__INFORMATION SUPPLIED__.
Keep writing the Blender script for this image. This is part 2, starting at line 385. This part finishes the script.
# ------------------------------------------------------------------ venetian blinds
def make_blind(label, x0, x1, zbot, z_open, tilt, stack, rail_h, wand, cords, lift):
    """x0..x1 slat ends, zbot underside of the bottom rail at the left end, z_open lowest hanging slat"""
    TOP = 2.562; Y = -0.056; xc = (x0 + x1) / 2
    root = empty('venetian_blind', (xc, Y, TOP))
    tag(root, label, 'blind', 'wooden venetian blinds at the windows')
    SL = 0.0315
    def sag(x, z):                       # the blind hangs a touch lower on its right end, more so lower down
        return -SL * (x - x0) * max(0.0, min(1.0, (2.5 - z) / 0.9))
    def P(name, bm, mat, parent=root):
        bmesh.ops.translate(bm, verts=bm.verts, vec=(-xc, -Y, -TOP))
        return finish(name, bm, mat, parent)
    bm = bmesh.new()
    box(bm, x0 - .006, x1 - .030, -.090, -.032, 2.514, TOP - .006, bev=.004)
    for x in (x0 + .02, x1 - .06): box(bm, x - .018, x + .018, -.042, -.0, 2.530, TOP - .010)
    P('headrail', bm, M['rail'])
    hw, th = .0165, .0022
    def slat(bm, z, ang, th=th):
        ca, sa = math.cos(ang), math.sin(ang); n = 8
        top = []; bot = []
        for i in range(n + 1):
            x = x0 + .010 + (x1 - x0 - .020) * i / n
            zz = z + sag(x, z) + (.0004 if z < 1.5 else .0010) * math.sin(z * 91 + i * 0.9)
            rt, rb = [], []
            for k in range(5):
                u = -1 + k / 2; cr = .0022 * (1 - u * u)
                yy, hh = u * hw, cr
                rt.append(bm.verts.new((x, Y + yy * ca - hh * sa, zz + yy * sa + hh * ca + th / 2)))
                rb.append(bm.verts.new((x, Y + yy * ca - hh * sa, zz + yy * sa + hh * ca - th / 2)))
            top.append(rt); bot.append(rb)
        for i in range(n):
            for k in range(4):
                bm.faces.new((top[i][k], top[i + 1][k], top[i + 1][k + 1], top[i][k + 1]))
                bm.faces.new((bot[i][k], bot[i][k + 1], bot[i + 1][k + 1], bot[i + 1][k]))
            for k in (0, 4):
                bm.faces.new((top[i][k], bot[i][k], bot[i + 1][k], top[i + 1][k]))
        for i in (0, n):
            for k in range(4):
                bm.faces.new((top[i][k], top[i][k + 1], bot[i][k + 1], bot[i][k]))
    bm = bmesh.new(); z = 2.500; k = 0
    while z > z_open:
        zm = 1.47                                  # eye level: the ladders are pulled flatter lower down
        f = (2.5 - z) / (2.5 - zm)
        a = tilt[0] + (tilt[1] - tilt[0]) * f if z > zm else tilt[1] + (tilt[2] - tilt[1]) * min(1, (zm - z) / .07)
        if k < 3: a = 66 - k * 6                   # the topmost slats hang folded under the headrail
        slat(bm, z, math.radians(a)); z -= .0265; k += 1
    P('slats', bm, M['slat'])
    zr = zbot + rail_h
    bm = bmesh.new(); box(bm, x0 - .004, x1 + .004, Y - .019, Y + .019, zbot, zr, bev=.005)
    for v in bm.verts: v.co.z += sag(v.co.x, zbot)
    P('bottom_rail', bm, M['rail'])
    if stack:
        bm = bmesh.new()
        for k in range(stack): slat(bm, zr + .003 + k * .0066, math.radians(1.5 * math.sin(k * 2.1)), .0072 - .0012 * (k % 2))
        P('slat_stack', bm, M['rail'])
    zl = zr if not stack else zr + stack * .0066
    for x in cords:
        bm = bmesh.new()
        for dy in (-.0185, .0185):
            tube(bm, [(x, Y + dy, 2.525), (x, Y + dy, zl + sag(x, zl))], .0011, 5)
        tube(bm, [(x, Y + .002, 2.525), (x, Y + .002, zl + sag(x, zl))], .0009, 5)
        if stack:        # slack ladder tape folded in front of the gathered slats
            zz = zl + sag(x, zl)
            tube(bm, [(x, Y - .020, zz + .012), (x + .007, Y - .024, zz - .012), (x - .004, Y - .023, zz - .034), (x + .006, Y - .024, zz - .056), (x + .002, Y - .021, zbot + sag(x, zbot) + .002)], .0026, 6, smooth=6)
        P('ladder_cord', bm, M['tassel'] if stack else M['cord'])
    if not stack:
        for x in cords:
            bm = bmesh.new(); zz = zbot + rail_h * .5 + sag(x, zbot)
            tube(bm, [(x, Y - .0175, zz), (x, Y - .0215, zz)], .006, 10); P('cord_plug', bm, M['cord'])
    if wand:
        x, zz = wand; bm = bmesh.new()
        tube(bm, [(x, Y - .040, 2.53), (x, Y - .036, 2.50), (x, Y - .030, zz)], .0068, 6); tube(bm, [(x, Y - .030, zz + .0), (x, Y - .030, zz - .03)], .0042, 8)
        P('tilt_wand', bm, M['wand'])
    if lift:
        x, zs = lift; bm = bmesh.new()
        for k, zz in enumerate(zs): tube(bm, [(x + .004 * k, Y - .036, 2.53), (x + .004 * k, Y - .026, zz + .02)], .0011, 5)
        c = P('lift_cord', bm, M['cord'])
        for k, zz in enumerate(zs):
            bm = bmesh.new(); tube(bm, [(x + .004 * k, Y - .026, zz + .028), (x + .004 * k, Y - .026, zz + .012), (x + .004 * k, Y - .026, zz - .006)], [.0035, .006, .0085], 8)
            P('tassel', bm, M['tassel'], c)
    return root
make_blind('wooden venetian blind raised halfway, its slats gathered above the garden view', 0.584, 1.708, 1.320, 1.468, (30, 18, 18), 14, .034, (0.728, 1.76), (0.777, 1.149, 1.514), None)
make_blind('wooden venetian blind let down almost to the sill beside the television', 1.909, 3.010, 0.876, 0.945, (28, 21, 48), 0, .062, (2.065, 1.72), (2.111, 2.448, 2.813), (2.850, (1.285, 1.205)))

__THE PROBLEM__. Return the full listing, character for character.

__COMPLETE RESPONSE__.
Keep writing the Blender script for this image. This is part 2, starting at line 385. This part finishes the script.
# ------------------------------------------------------------------ venetian blinds
def make_blind(label, x0, x1, zbot, z_open, tilt, stack, rail_h, wand, cords, lift):
    """x0..x1 slat ends, zbot underside of the bottom rail at the left end, z_open lowest hanging slat"""
    TOP = 2.562; Y = -0.056; xc = (x0 + x1) / 2
    root = empty('venetian_blind', (xc, Y, TOP))
    tag(root, label, 'blind', 'wooden venetian blinds at the windows')
    SL = 0.0315
    def sag(x, z):                       # the blind hangs a touch lower on its right end, more so lower down
        return -SL * (x - x0) * max(0.0, min(1.0, (2.5 - z) / 0.9))
    def P(name, bm, mat, parent=root):
        bmesh.ops.translate(bm, verts=bm.verts, vec=(-xc, -Y, -TOP))
        return finish(name, bm, mat, parent)
    bm = bmesh.new()
    box(bm, x0 - .006, x1 - .030, -.090, -.032, 2.514, TOP - .006, bev=.004)
    for x in (x0 + .02, x1 - .06): box(bm, x - .018, x + .018, -.042, -.0, 2.530, TOP - .010)
    P('headrail', bm, M['rail'])
    hw, th = .0165, .0022
    def slat(bm, z, ang, th=th):
        ca, sa = math.cos(ang), math.sin(ang); n = 8
        top = []; bot = []
        for i in range(n + 1):
            x = x0 + .010 + (x1 - x0 - .020) * i / n
            zz = z + sag(x, z) + (.0004 if z < 1.5 else .0010) * math.sin(z * 91 + i * 0.9)
            rt, rb = [], []
            for k in range(5):
                u = -1 + k / 2; cr = .0022 * (1 - u * u)
                yy, hh = u * hw, cr
                rt.append(bm.verts.new((x, Y + yy * ca - hh * sa, zz + yy * sa + hh * ca + th / 2)))
                rb.append(bm.verts.new((x, Y + yy * ca - hh * sa, zz + yy * sa + hh * ca - th / 2)))
            top.append(rt); bot.append(rb)
        for i in range(n):
            for k in range(4):
                bm.faces.new((top[i][k], top[i + 1][k], top[i + 1][k + 1], top[i][k + 1]))
                bm.faces.new((bot[i][k], bot[i][k + 1], bot[i + 1][k + 1], bot[i + 1][k]))
            for k in (0, 4):
                bm.faces.new((top[i][k], bot[i][k], bot[i + 1][k], top[i + 1][k]))
        for i in (0, n):
            for k in range(4):
                bm.faces.new((top[i][k], top[i][k + 1], bot[i][k + 1], bot[i][k]))
    bm = bmesh.new(); z = 2.500; k = 0
    while z > z_open:
        zm = 1.47                                  # eye level: the ladders are pulled flatter lower down
        f = (2.5 - z) / (2.5 - zm)
        a = tilt[0] + (tilt[1] - tilt[0]) * f if z > zm else tilt[1] + (tilt[2] - tilt[1]) * min(1, (zm - z) / .07)
        if k < 3: a = 66 - k * 6                   # the topmost slats hang folded under the headrail
        slat(bm, z, math.radians(a)); z -= .0265; k += 1
    P('slats', bm, M['slat'])
    zr = zbot + rail_h
    bm = bmesh.new(); box(bm, x0 - .004, x1 + .004, Y - .019, Y + .019, zbot, zr, bev=.005)
    for v in bm.verts: v.co.z += sag(v.co.x, zbot)
    P('bottom_rail', bm, M['rail'])
    if stack:
        bm = bmesh.new()
        for k in range(stack): slat(bm, zr + .003 + k * .0066, math.radians(1.5 * math.sin(k * 2.1)), .0072 - .0012 * (k % 2))
        P('slat_stack', bm, M['rail'])
    zl = zr if not stack else zr + stack * .0066
    for x in cords:
        bm = bmesh.new()
        for dy in (-.0185, .0185):
            tube(bm, [(x, Y + dy, 2.525), (x, Y + dy, zl + sag(x, zl))], .0011, 5)
        tube(bm, [(x, Y + .002, 2.525), (x, Y + .002, zl + sag(x, zl))], .0009, 5)
        if stack:        # slack ladder tape folded in front of the gathered slats
            zz = zl + sag(x, zl)
            tube(bm, [(x, Y - .020, zz + .012), (x + .007, Y - .024, zz - .012), (x - .004, Y - .023, zz - .034), (x + .006, Y - .024, zz - .056), (x + .002, Y - .021, zbot + sag(x, zbot) + .002)], .0026, 6, smooth=6)
        P('ladder_cord', bm, M['tassel'] if stack else M['cord'])
    if not stack:
        for x in cords:
            bm = bmesh.new(); zz = zbot + rail_h * .5 + sag(x, zbot)
            tube(bm, [(x, Y - .0175, zz), (x, Y - .0215, zz)], .006, 10); P('cord_plug', bm, M['cord'])
    if wand:
        x, zz = wand; bm = bmesh.new()
        tube(bm, [(x, Y - .040, 2.53), (x, Y - .036, 2.50), (x, Y - .030, zz)], .0068, 6); tube(bm, [(x, Y - .030, zz + .0), (x, Y - .030, zz - .03)], .0042, 8)
        P('tilt_wand', bm, M['wand'])
    if lift:
        x, zs = lift; bm = bmesh.new()
        for k, zz in enumerate(zs): tube(bm, [(x + .004 * k, Y - .036, 2.53), (x + .004 * k, Y - .026, zz + .02)], .0011, 5)
        c = P('lift_cord', bm, M['cord'])
        for k, zz in enumerate(zs):
            bm = bmesh.new(); tube(bm, [(x + .004 * k, Y - .026, zz + .028), (x + .004 * k, Y - .026, zz + .012), (x + .004 * k, Y - .026, zz - .006)], [.0035, .006, .0085], 8)
            P('tassel', bm, M['tassel'], c)
    return root
make_blind('wooden venetian blind raised halfway, its slats gathered above the garden view', 0.584, 1.708, 1.320, 1.468, (30, 18, 18), 14, .034, (0.728, 1.76), (0.777, 1.149, 1.514), None)
make_blind('wooden venetian blind let down almost to the sill beside the television', 1.909, 3.010, 0.876, 0.945, (28, 21, 48), 0, .062, (2.065, 1.72), (2.111, 2.448, 2.813), (2.850, (1.285, 1.205)))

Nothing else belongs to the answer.